The rest have some painful questions to face.
Let us go back no further than mid-April when 10 Belgian UN peacekeepers were cruelly butchered after their severed penises had been rammed down their throats. The Belgian government pulled the remaining troops out. (Given Belgium's past colonial association with Rwanda they should never have been there in the first place.) The other main contingent, the Bangladeshis, then cut and ran. Shortly after, following a bout of hesitation in the wake of the Belgian decision, boutros-Ghali tried desperately to persuade the "big five" in the Security Council to rush into the breach and fill the hole with fresh men. Not only did they demur for themselves, the U.S. supported by Britain refused to authorize a move to raise a UN force from other countries. Of all the bad decisions to come this was, I think, the worst and most culpable.
Then as the fighting continued the massacres of the Hutu-led government army provided a deadly daily gruel of TV pictures- decapitated children and bodies floating into Lake Uganda. This roused public opinion in the viewing countries and appeared to force the hand of the major western powers. They finally agreed to help finance and provide equipment for a peacekeeping force-as long as it was African manned. The trouble was the African countries possessed neither the logistical means nor the equipment for such an enterprise. As Kofi Annan, the UN under-secretary for peacekeeping operations, has described it in the most neutral of tones, "some governments had offered troops with equipment, while others offered equipment without troops. Matching the two was expensive and time- consuming. Some governments had insisted on payment for equipment on difficult terms, leading to protracted negotiation, while others had offered equipment which need expensive servicing." The rest of us would call this passing the buck and how the Americans and the British can still look each other in the eye, much less the rest of the world, is to be wondered at.
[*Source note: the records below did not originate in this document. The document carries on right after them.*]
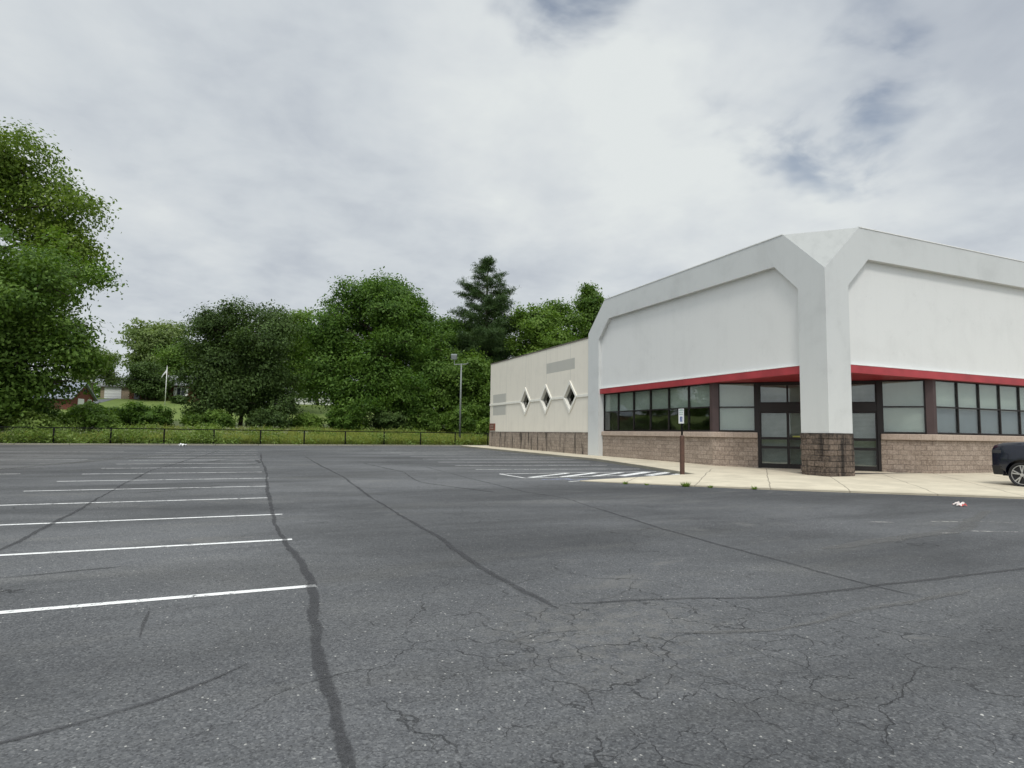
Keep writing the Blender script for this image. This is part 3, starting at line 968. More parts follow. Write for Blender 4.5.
# entrance: four leaves under a transom
e0, e1 = q1 + .005, DL - q1 - .005
b = MB()
zt = 2.66
b.box(e0 - .10, e0 + .10, .02, .22, .14, 3.98, DIAG); b.box(e1 - .10, e1 + .10, .02, .22, .14, 3.98, DIAG)
b.box(e0 + .101, e1 - .101, .04, .24, zt, 3.04, DIAG); b.box(e0 + .101, e1 - .101, .05, .2, 3.88, 3.98, DIAG)
b.build('door_frame', M['bronze'], store)
n4 = 4
for i in range(n4):
    a = e0 + .105 + (e1 - e0 - .21) * i / n4; c = e0 + .105 + (e1 - e0 - .21) * (i + 1) / n4
    b = MB()
    b.box(a + .002, a + .055, .08, .13, .16, zt - .004, DIAG); b.box(c - .055, c - .002, .08, .13, .16, zt - .004, DIAG)
    for z0, z1 in ((.16, .36), (1.02, 1.13), (1.42, 1.53), (zt - .07, zt - .004)):
        b.box(a + .056, c - .056, .084, .126, z0, z1, DIAG)
    dr = b.build('door', M['bronze'], store)
    for z0, z1 in ((.355, 1.025), (1.125, 1.425), (1.525, zt - .065)):
        b = MB(); b.box(a + .054, c - .054, .10, .11, z0, z1, DIAG); b.build('pane', M['glass'], dr)
    b = MB(); b.box(a + .03, c - .03, .36, .37, .3, zt - .05, DIAG); b.build('blind', M['doorshade'], dr)
    if i in (1, 2):
        s = c - .10 if i == 1 else a + .10
        b = MB(); b.tube([DIAG(s, .07, 1.2), DIAG(s, .02, 1.25), DIAG(s, .02, 1.75), DIAG(s, .07, 1.8)], .014, 8)
        b.build('handle', M['galv'], dr, smooth=True)
    b = MB()
    V8 = [(a + .002, 3.042), (c - .002, 3.042), (c - .002, 3.878), (a + .002, 3.878)]; W8 = [(a + .04, 3.08), (c - .04, 3.08), (c - .04, 3.84), (a + .04, 3.84)]
    b.add([DIAG(s_, d_, z_) for d_ in (.08, .14) for q_ in (V8, W8) for s_, z_ in q_], [f_ for k in range(4) for f_ in ((k, (k + 1) % 4, 4 + (k + 1) % 4, 4 + k), (8 + k, 8 + (k + 1) % 4, 12 + (k + 1) % 4, 12 + k), (k, (k + 1) % 4, 8 + (k + 1) % 4, 8 + k), (4 + k, 4 + (k + 1) % 4, 12 + (k + 1) % 4, 12 + k))])
    tw = b.build('transom_window', M['bronze'], store)
    b = MB(); b.box(a + .039, c - .039, .10, .11, 3.042, 3.878, DIAG); b.build('pane', M['glass'], tw)
    b = MB(); b.box(a + .02, c - .02, .36, .37, 3.06, 3.86, DIAG); b.build('blind', M['doorshade'], tw)
b = MB()                                     # red soffit over the recessed entry
b.add([(.30, W_ + .01, 3.99), (W_ + .01, W_ + .01, 3.99), (W_ + .01, .30, 3.99), (6.9, .30, 3.99), (.30, 6.9, 3.99)], [(0, 1, 2, 3, 4)])
vv = list(b.v); b = MB()
b.hull2(vv, [(x, y, 4.12) for x, y, z in vv])
b.build('soffit', M['redsoffit'], store)
# light stripes and stickers seen behind glass are left as small decals on the door
b = MB(); b.box(e0 + 1.42, e0 + 2.2, .098, .0995, 1.535, 1.60, DIAG)
b.build('door_sticker', simple('yellow_green_sticker', (0.35, 0.36, 0.08), 0.6), store)

# cream rear wing
CR = Fr((.1, 0), (0, 1), (1, 0))
YA, YB = L1 + .002, 34.2
b = MB()
zq0, zq1, PWD = 1.66, 7.55, 1.3
cuts = [YA] + [q for c in (19.63, 23.2, 26.72) for q in (c - PWD, c + PWD)] + [YB]
for a, c in zip(cuts[0::2], cuts[1::2]):
    b.box(a, c, 0, .35, zq0, zq1, CR)
for c in (19.63, 23.2, 26.72):
    h_, v_ = .97 * .80, 1.08 * .80
    Dm = [(c + h_, 3.98), (c, 3.98 + v_), (c - h_, 3.98), (c, 3.98 - v_)]
    Ed = [(c + PWD, 3.98), (c, zq1), (c - PWD, 3.98), (c, zq0)]
    Co = [(c + PWD, zq1), (c - PWD, zq1), (c - PWD, zq0), (c + PWD, zq0)]
    for k in range(4):
        P5 = [Ed[k], Co[k], Ed[(k + 1) % 4], Dm[(k + 1) % 4], Dm[k]]
        b.add([CR(s_, d_, z_) for d_ in (0, .35) for s_, z_ in P5], [(0, 1, 2, 3, 4), (9, 8, 7, 6, 5), (3, 4, 9, 8), (0, 1, 6, 5), (1, 2, 7, 6)] )
b.build('rear_wall', M['cream'], store)
b = MB(); b.box(YA, YB + .02, -.03, .5, 7.553, 7.63, CR)
b.build('rear_coping', M['cap'], store)
b = MB(); b.box(YA, YB + .04, -.04, .37, .06, 1.66 - .003, CR)
b.build('stained_block_wall', M['stainbrick'], store)
DM = [19.63, 23.2, 26.72]
hw, hh, zc = .97, 1.08, 3.98
segs = [YA + .0] + [q for c in DM for q in (c - hw + .03, c + hw - .03)] + [YB + .03]
for a, c in zip(segs[0::2], segs[1::2]):
    b = MB(); b.box(a, c, -.05, .02, zc - .09, zc + .09, CR)
    b.build('band_course', M['creamtrim'], store, bevel=.01)
for s in (19.63, 23.2, 26.72, 30.5):        # control joints
    b = MB(); b.box(s - .012, s + .012, -.004, .02, 1.70 if abs(s - 30.5) < .1 else zc + hh - .05, 7.55, CR)
    b.build('control_joint', M['greypatch'], store)


def rect_patch(s0, s1, z0, z1):
    b = MB(); b.box(s0, s1, -.003, .02, z0, z1, CR)
    b.build('overpainted_patch', M['greypatch'], store)


rect_patch(19.03, 23.15, 5.80, 6.52)
rect_patch(30.65, 33.5, zc + .10, 4.82); rect_patch(30.65, 33.5, 3.05, zc - .10)
for c in DM:
    def ring(fx, dd): return [CR(c + hw * fx, dd, zc), CR(c, dd, zc + hh * fx), CR(c - hw * fx, dd, zc), CR(c, dd, zc - hh * fx)]
    O, I, I2, O2 = ring(1, -.07), ring(.79, -.07), ring(.79, .20), ring(1, .02)
    b = MB()
    for i in range(4):
        j = (i + 1) % 4
        b.add([O[i], O[j], I[j], I[i]], [(0, 1, 2, 3)]); b.add([I[i], I[j], I2[j], I2[i]], [(0, 1, 2, 3)])
        b.add([O[i], O[j], O2[j], O2[i]], [(0, 1, 2, 3)])
    w = b.build('diamond_window', M['creamtrim'], store)
    b = MB(); b.hull2(ring(.785, .165), ring(.785, .173)); b.build('pane', glass('dark_window_glass', (.10, .10, .085), 2.2), w)
    b = MB()
    b.tube([CR(c - hw * .36, .15, zc + hh * .40), CR(c + hw * .36, .15, zc - hh * .40)], .02, 6)
    b.build('glazing_bar', M['bronze'], w)
# small brown plate low on the back corner
b = MB(); b.box(32.9, 34.1, -.09, -.002, 1.76, 2.36, CR)
pl = b.build('wall_plate', simple('rusty_brown_plate', (0.16, 0.055, 0.035), 0.7, var=.3, scale=3), store, bevel=.01)
b = MB()
for k in range(3): b.box(33.1, 33.9, -.0925, -.0905, 1.9 + k * .14, 1.95 + k * .14, CR)
b.build('plate_lines', simple('pale_plate_lines', (.35, .28, .22), .7), pl)
# hidden sides, roof and dark inside
b = MB(); b.box(.46, L2, 33.85, 34.2, .05, 7.55); b.build('back_wall', M['cream'], store)
b = MB(); b.box(L2 - .35, L2, .46, 33.84, .05, 7.55); b.build('side_wall', M['cream'], store)
b = MB(); b.box(.452, L2 - .36, 17.2, 33.84, 7.2, 7.4); b.build('rear_roof', M['roof'], store)
b = MB(); b.box(.8, L2 - .36, .8, 17.19, 7.42, 7.7); b.build('front_roof', M['roof'], store)
b = MB(); b.box(.452, L2 - .36, 16.85, 17.12, 7.3, 7.78); b.box(L2 - .34, L2 - .05, .5, 16.8, 7.56, 7.79)
b.build('parapet_back', M['frame'], store)
b = MB(); b.box(.62, L2 - .4, .66, 33.8, .145, .153); b.build('shop_floor', M['darkfloor'], store)
b = MB(); b.box(1.0, L2 - .4, 15.95, 16.1, .16, 7.1); b.build('partition', M['interior'], store)
b = MB(); b.box(4.4, 7.5, 17.1, 17.2, .16, 7.1); b.build('partition', M['interior'], store)

# ------------------------------------------------------------------ parking sign
PS = (-4.72, 2.30)
zs = 0.11
ps = thing('parking_sign', 'white and blue accessible parking sign on a brown post by the front windows', 'sign', (*PS, zs))
sg = math.atan2(-.40, -1)
b = MB(); b.tube([(0, 0, -.05), (0, 0, 1.40)], .085, 16); b.tube([(0, 0, 1.40), (0, 0, 1.43)], [.085, .05], 16)
b.build('bollard', simple('brown_bollard_sleeve', (.085, .042, .028), .5, var=.2), ps, smooth=False)
b = MB(); b.box(-.025, .025, -.025, .025, 1.40, 2.40); b.build('post', M['black'], ps)
nx, ny = -1.0, 0.0
SF = Fr((-.03, .15), (0, -1), (1, 0))       # face towards -X, s runs right as seen from the bays
b = MB(); b.box(0, .30, 0, .004, 1.86, 2.40, SF)
pn = b.build('sign_panel', simple('white_sign_face', (.82, .83, .82), .4, var=.03), ps, bevel=.001)
b = MB(); b.box(.085, .215, -.002, 0, 1.93, 2.11, SF)
b.build('blue_square', simple('sign_blue', (.015, .06, .26), .4, var=.05), pn)
b = MB()                                     # wheelchair figure
hd = [(.150 + .012 * math.cos(k * math.pi / 5), 2.085 + .012 * math.sin(k * math.pi / 5)) for k in range(10)]
b.hull2([SF(s, -.0035, z) for s, z in hd], [SF(s, -.002, z) for s, z in hd])


def stroke(pts, w=.012):
    for (a, z0), (c, z1) in zip(pts[:-1], pts[1:]):
        t = Vector((c - a, z1 - z0)).normalized(); q = Vector((-t.y, t.x)) * w / 2
        R4 = [(a + q.x, z0 + q.y), (c + q.x, z1 + q.y), (c - q.x, z1 - q.y), (a - q.x, z0 - q.y)]
        b.hull2([SF(s, -.0035, z) for s, z in R4], [SF(s, -.002, z) for s, z in R4])


stroke([(.148, 2.07), (.150, 2.02), (.178, 2.02), (.188, 1.975), (.200, 1.98)])
stroke([(.150, 2.048), (.175, 2.048)])
stroke([(.150 + .034 * math.cos(R(a)), 1.988 + .034 * math.sin(R(a))) for a in range(130, 361, 23)], .009)
b.build('wheelchair_symbol', simple('sign_white', (.85, .85, .85), .4, var=.02), pn)
b = MB(); b.box(.01, .29, -.002, 0, 2.325, 2.333, SF)
b.build('border_line', simple('sign_green', (.03, .22, .13), .5, var=.05), pn)


def text(body, size, s, z, m, parent, name):
    cu = bpy.data.curves.new(name, 'FONT')
    cu.body = body; cu.size = size; cu.align_x = 'CENTER'; cu.extrude = .0006
    t = bpy.data.objects.new('text_tmp', cu); C.objects.link(t)
    bpy.context.view_layer.update()
    me = bpy.data.meshes.new_from_object(t.evaluated_get(bpy.context.evaluated_depsgraph_get()))
    C.objects.unlink(t); bpy.data.objects.remove(t)
    me.materials.clear(); me.materials.append(m)
    o = bpy.data.objects.new(name, me); C.objects.link(o)
    x, y, _ = SF(s, -.002, z)
    o.matrix_world = Matrix(((0, 0, -1, x), (-1, 0, 0, y), (0, 1, 0, z), (0, 0, 0, 1)))
    o.parent = parent
    return o


gm = bpy.data.materials['sign_green']
text('RESERVED', .05, .15, 2.25, gm, pn, 'lettering'); text('PARKING', .05, .15, 2.18, gm, pn, 'lettering')
text('RESERVED', .045, .15, 2.345, gm, pn, 'lettering')

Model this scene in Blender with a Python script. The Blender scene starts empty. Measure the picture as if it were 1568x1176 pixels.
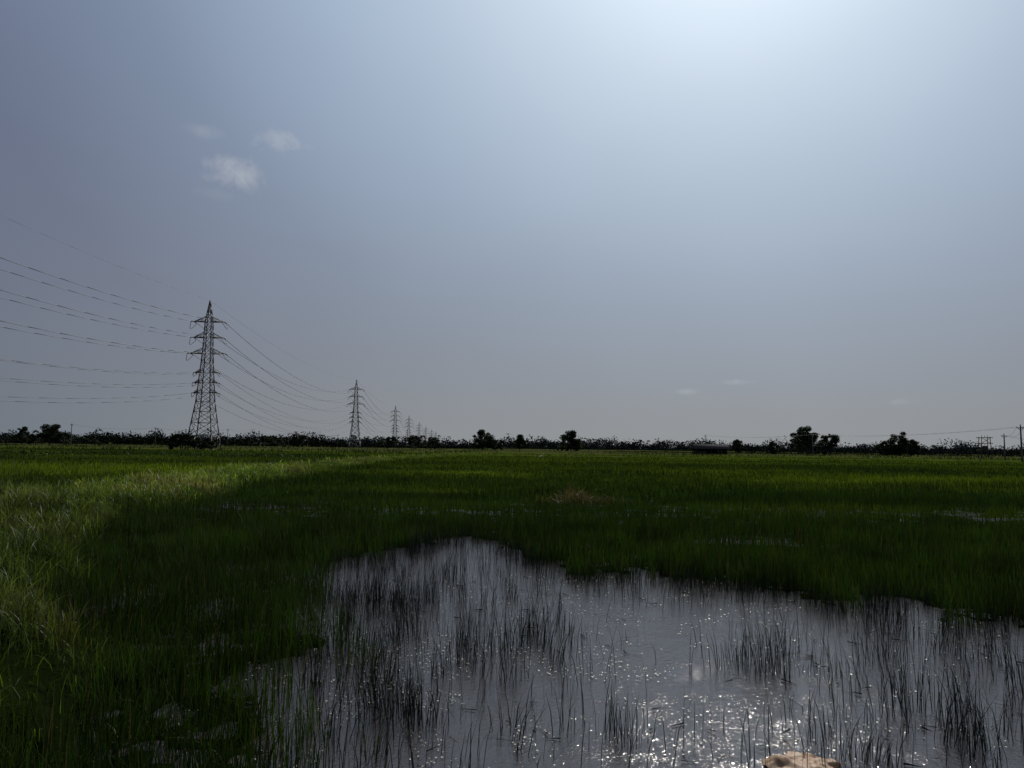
import bpy, math, random
import numpy as np
from mathutils import Vector, Matrix
rng=np.random.default_rng(7); random.seed(7)
scene=bpy.context.scene
R=math.radians
try:
    scene.view_settings.view_transform='Standard'; scene.view_settings.look='None'; scene.view_settings.exposure=0
except Exception: pass

# ------------------------------------------------------------ helpers
_tabs={}
def vn(x,y,s,seed=0):
    if seed not in _tabs: _tabs[seed]=np.random.default_rng(seed+100).random((256,256))
    T=_tabs[seed]; x=np.asarray(x,float)/s+57.3*seed; y=np.asarray(y,float)/s+31.7*seed
    xi=np.floor(x).astype(int); yi=np.floor(y).astype(int); fx=x-xi; fy=y-yi
    fx=fx*fx*(3-2*fx); fy=fy*fy*(3-2*fy)
    a=T[xi%256,yi%256]; b=T[(xi+1)%256,yi%256]; c=T[xi%256,(yi+1)%256]; d=T[(xi+1)%256,(yi+1)%256]
    return (a*(1-fx)+b*fx)*(1-fy)+(c*(1-fx)+d*fx)*fy
def sm(a,b,x):
    t=np.clip((x-a)/(b-a),0,1); return t*t*(3-2*t)
def inpoly(x,y,poly):
    r=np.zeros(x.shape,bool); n=len(poly)
    for i in range(n):
        x1,y1=poly[i]; x2,y2=poly[(i+1)%n]
        if y1==y2: continue
        c=((y1>y)!=(y2>y)) & (x<(x2-x1)*(y-y1)/(y2-y1)+x1)
        r^=c
    return r
def mesh_np(name,verts,loops,sizes,col=None,mat=None,smooth=False):
    me=bpy.data.meshes.new(name)
    verts=np.asarray(verts,np.float32); loops=np.asarray(loops,np.int32); sizes=np.asarray(sizes,np.int32)
    me.vertices.add(len(verts)); me.vertices.foreach_set('co',verts.ravel())
    me.loops.add(len(loops)); me.loops.foreach_set('vertex_index',loops)
    me.polygons.add(len(sizes))
    st=np.concatenate([[0],np.cumsum(sizes)[:-1]]).astype(np.int32)
    me.polygons.foreach_set('loop_start',st)
    try: me.polygons.foreach_set('loop_total',sizes)
    except Exception: pass
    if smooth: me.polygons.foreach_set('use_smooth',np.ones(len(sizes),bool))
    me.update(calc_edges=True)
    if col is not None:
        ca=me.color_attributes.new('Col','FLOAT_COLOR','POINT')
        c4=np.ones((len(verts),4),np.float32); c4[:,:3]=col
        ca.data.foreach_set('color',c4.ravel())
    if mat: me.materials.append(mat)
    ob=bpy.data.objects.new(name,me); scene.collection.objects.link(ob)
    return ob
class MB:
    def __init__(s): s.v=[]; s.l=[]; s.s=[]
    def add(s,vs,fs):
        o=len(s.v); s.v+= [tuple(v) for v in vs]
        for f in fs: s.l+=[o+i for i in f]; s.s.append(len(f))
    def beam(s,p,q,w,w2=None,n=4):
        p=Vector(p); q=Vector(q); w2=w if w2 is None else w2
        d=(q-p)
        if d.length<1e-6: return
        d.normalize(); a=d.orthogonal().normalized(); b=d.cross(a)
        vs=[];
        for c,ww in((p,w),(q,w2)):
            for i in range(n):
                t=2*math.pi*(i+.5)/n; vs.append(c+(a*math.cos(t)+b*math.sin(t))*ww*.5*(1.3 if n==4 else 1))
        fs=[[i,(i+1)%n,n+(i+1)%n,n+i] for i in range(n)]+[list(range(n))[::-1],list(range(n,2*n))]
        s.add(vs,fs)
    def box(s,c,d):
        x,y,z=c; a,b,e=[t/2 for t in d]
        vs=[(x+i*a,y+j*b,z+k*e) for k in(-1,1) for j in(-1,1) for i in(-1,1)]
        s.add(vs,[[0,2,3,1],[4,5,7,6],[0,1,5,4],[2,6,7,3],[0,4,6,2],[1,3,7,5]])
    def tube(s,pts,rs,n=8):
        rings=[]
        for i,p in enumerate(pts):
            p=Vector(p); d=(Vector(pts[min(i+1,len(pts)-1)])-Vector(pts[max(i-1,0)])).normalized()
            a=d.cross(Vector((.13,.97,.2))).normalized(); b=d.cross(a)
            rings+= [p+(a*math.cos(2*math.pi*k/n)+b*math.sin(2*math.pi*k/n))*rs[i] for k in range(n)]
        fs=[[i*n+k,i*n+(k+1)%n,(i+1)*n+(k+1)%n,(i+1)*n+k] for i in range(len(pts)-1) for k in range(n)]
        fs+=[list(range(n)),list(range((len(pts)-1)*n,len(pts)*n))]
        s.add(rings,fs)
    def obj(s,name,mat,smooth=False,col=None): return mesh_np(name,s.v,s.l,s.s,col,mat,smooth)

def newmat(name):
    m=bpy.data.materials.new(name); m.use_nodes=True; nt=m.node_tree; nt.nodes.clear()
    o=nt.nodes.new('ShaderNodeOutputMaterial'); return m,nt,o
def simple(name,c1,c2,scale,rough=.8,metal=0,bump=0):
    m,nt,o=newmat(name); N=nt.nodes
    p=N.new('ShaderNodeBsdfPrincipled'); p.inputs['Roughness'].default_value=rough; p.inputs['Metallic'].default_value=metal
    t=N.new('ShaderNodeTexCoord'); n=N.new('ShaderNodeTexNoise'); n.inputs['Scale'].default_value=scale; n.inputs['Detail'].default_value=6
    nt.links.new(t.outputs['Object'],n.inputs['Vector'])
    r=N.new('ShaderNodeValToRGB'); r.color_ramp.elements[0].position=.3; r.color_ramp.elements[1].position=.7
    r.color_ramp.elements[0].color=(*c1,1); r.color_ramp.elements[1].color=(*c2,1)
    nt.links.new(n.outputs['Fac'],r.inputs['Fac']); nt.links.new(r.outputs['Color'],p.inputs['Base Color'])
    if bump:
        b=N.new('ShaderNodeBump'); b.inputs['Strength'].default_value=bump; nt.links.new(n.outputs['Fac'],b.inputs['Height']); nt.links.new(b.outputs['Normal'],p.inputs['Normal'])
    nt.links.new(p.outputs['BSDF'],o.inputs['Surface']); return m
def leafmat(name,trans=.35,rough=.5,spec=.35,nscale=3.0):
    m,nt,o=newmat(name); N=nt.nodes
    a=N.new('ShaderNodeAttribute'); a.attribute_name='Col'
    t=N.new('ShaderNodeTexCoord'); n=N.new('ShaderNodeTexNoise'); n.inputs['Scale'].default_value=nscale; n.inputs['Detail'].default_value=1
    nt.links.new(t.outputs['Object'],n.inputs['Vector'])
    mr=N.new('ShaderNodeMapRange'); mr.inputs['To Min'].default_value=.6; mr.inputs['To Max'].default_value=1.4
    nt.links.new(n.outputs['Fac'],mr.inputs['Value'])
    mu=N.new('ShaderNodeVectorMath'); mu.operation='SCALE'; nt.links.new(a.outputs['Color'],mu.inputs[0]); nt.links.new(mr.outputs[0],mu.inputs['Scale'])
    p=N.new('ShaderNodeBsdfPrincipled'); p.inputs['Roughness'].default_value=rough; p.inputs['Specular IOR Level'].default_value=spec
    nt.links.new(mu.outputs[0],p.inputs['Base Color'])
    if trans<=0:
        nt.links.new(p.outputs[0],o.inputs['Surface']); return m
    tr=N.new('ShaderNodeBsdfTranslucent'); mx=N.new('ShaderNodeMixShader'); mx.inputs[0].default_value=trans
    g=N.new('ShaderNodeVectorMath'); g.operation='MULTIPLY'; g.inputs[1].default_value=(1.25,1.3,.6)
    nt.links.new(mu.outputs[0],g.inputs[0]); nt.links.new(g.outputs[0],tr.inputs['Color'])
    nt.links.new(p.outputs[0],mx.inputs[1]); nt.links.new(tr.outputs[0],mx.inputs[2]); nt.links.new(mx.outputs[0],o.inputs['Surface'])
    return m

# ------------------------------------------------------------ camera
cam=bpy.data.cameras.new('camera'); co=bpy.data.objects.new('camera',cam); scene.collection.objects.link(co)
cam.sensor_width=36; cam.lens=26; cam.clip_start=.05; cam.clip_end=20000
co.matrix_world=Matrix.Translation((0,0,2.2))@Matrix.Rotation(R(94.85),4,'X')@Matrix.Rotation(R(.72),4,'Z')
scene.camera=co

# ------------------------------------------------------------ sun + sky
SAZ,SEL=17.5,42.0
sd=Vector((math.sin(R(SAZ))*math.cos(R(SEL)),math.cos(R(SAZ))*math.cos(R(SEL)),math.sin(R(SEL))))
L=bpy.data.lights.new('sun','SUN'); L.energy=3.1; L.angle=R(.6); L.color=(1,.94,.85)
lo=bpy.data.objects.new('sun',L); scene.collection.objects.link(lo); lo.rotation_euler=sd.to_track_quat('Z','Y').to_euler()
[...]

At least the French broke the impasse in late June with their own unilateral initiative to deploy troops in the south-west of Rwanda. Neither Europe, nor the U.S., nor Africa gave them public support. It was not the best of decisions, given previous French involvement with the Hutu government. Yet, on balance, in this moral wilderness, it did more good than bad, although the French finally failed, in the face of Hutu government radio propaganda, to stabilize their security zone.
Now we have the U.S., followed by Britain, rushing in troops to help in the humanitarian operation. Yet despite all their logistical prowess they have taken the best part of two weeks to move into high gear since the press first reported the scale of the disaster. (Canada and Israel were much quicker).
The United Nations High Commission for Refugees and the World Food Program and the voluntary agencies such as Oxfam and Care did better than individual governments. But even they, as senior officials within both groups admit, failed to move fast enough. Although the Red Cross and on-the spot journalists made the enormity of the crisis clear almost at the moment of the first rush across the border the headquarters of these organizations failed to get their people and equipment airborn with the alacrity needed.
All this demands a swift resolution. We must all decide, whatever it takes, this must never happen again.